What is it about people who hate gay people? Where is all that hatred coming from?

Researchers from the University of California at Davis (http://psychology.ucdavis.edu/rainbow/index.html) describe these attitudes as “sexual prejudice,” and state that sexual prejudice has three features: “(1) it is an attitude (i.e., an evaluation or judgment), (2) it is directed at a social group and its members, and (3) it is negative, involving hostility or dislike.”

Gallup polls of Americans have shown that 52 percent consider homosexuality an acceptable lifestyle, but 44 percent do not (some expressed no opinion). These percentages have changed over the years to reflect a greater acceptance of homosexuality, but there is still considerable judgment against gay people.

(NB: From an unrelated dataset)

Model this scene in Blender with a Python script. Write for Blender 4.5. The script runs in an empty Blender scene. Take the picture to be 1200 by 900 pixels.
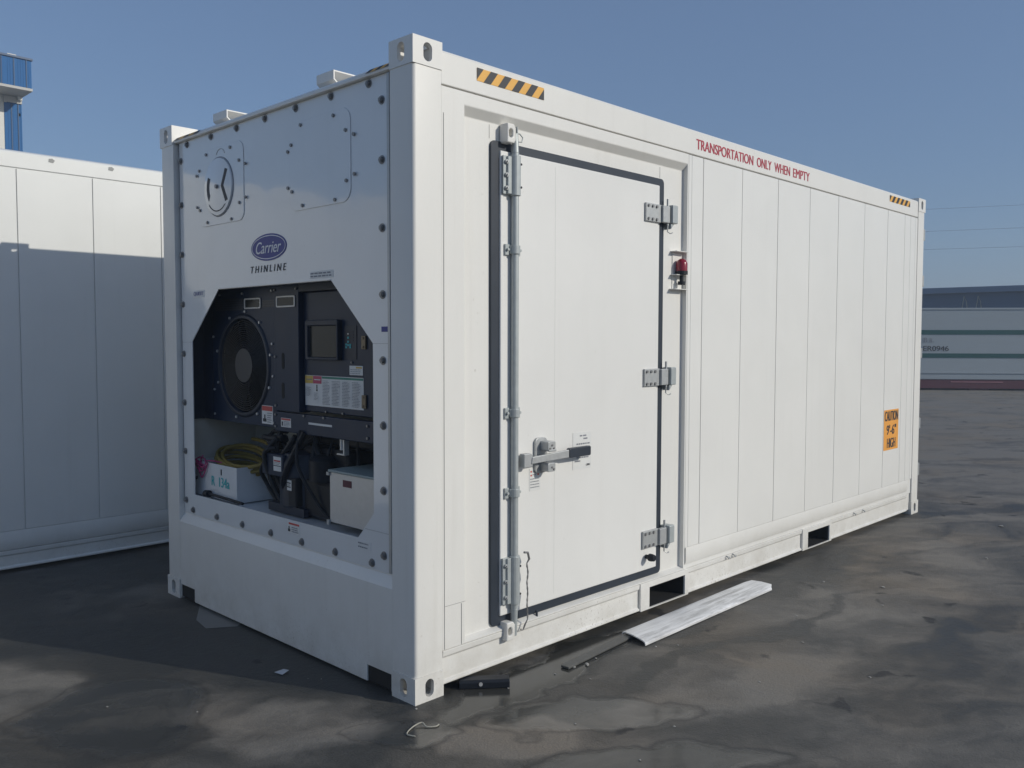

Research shows that those with very negative opinions about homosexuality are more likely to be men, to be older, to be less well-educated and to reside in “geographic areas where negative attitudes represent the norm (for example, rural areas or the Midwestern or Southern United States).”

People who are negative about homosexuality also tend to have more traditional views of sex roles and tend to believe that gay people choose their sexual orientation.

They have had less contact with gay and lesbian friends and family members than people who have a more positive approach.

While some individuals have negative perceptions of homosexuality because of religious beliefs that it is immoral, according to the National Research Opinion Center of the University of Chicago, the percentage of Americans who believe that homosexuality is always wrong has declined dramatically over the last two decades.

According to PFLAG (Parents and Friends of Lesbians and Gays - (www.pflag.org), “many mainstream American religions have now taken official stands in support of gay rights.”

Even those religious denominations that denounce homosexual acts generally encourage love and tolerance for all people regardless of sexual orientation, and certainly no mainstream religion endorses victimizing others because they are gay.

Research shows that as people have more contact with openly gay individuals, their attitudes tend to become more favorable. Although self-disclosure, or “coming out,” is seen as dangerous and difficult by most gay people, when people discover that friends or family members that they like and respect are gay, it can change their perception of homosexuality.

The most dangerous aspect of being open about homosexuality is the possibility of hate crimes. Hate crimes are assaults inspired by sexual, religious, or racial prejudice. They can range from verbal assaults (calling people hate-inspired names) to murder. Gay men and lesbian women report being threatened, harassed and hurt on a regular basis.

We condemn terrorists who hurt others in the name of religion. It is not too much of a stretch to consider those who endanger others because of their beliefs about sexual orientation to be terrorists of a sort.

Among college students, some of this behavior may be unthinking. Using words like “queer” and “faggot” as general insults is commonplace. Ridiculing others for their appearance and for failure to conform to a standard image is often accepted.

But whether someone is condemned for a racial difference, for a physical image difference such as being overweight or for sexual orientation, the hatred hurts everyone. Young, gay people are two to three times more likely to attempt suicide than straight people, largely because they live with the contempt of society.

Hatred is corrosive to the person who hates as well as to the target of that hatred. If you are straight, what does this have to do with you? In today’s society, you are expected to function in the workplace with a diverse group of individuals.

You may in the future find out that a friend or a family member (maybe even your own son or daughter) is gay or bisexual, however unlikely that possibility seems to you.

You are part of a community in a public institution that is pledged to serve all students. People who are secure in their own sexuality and sexual identity have nothing to fear from those who have a different sexual orientation. The danger is that hatred will distort your life.

Dr. Jennifer Y. Levy works at the UTM Counseling and Career Services.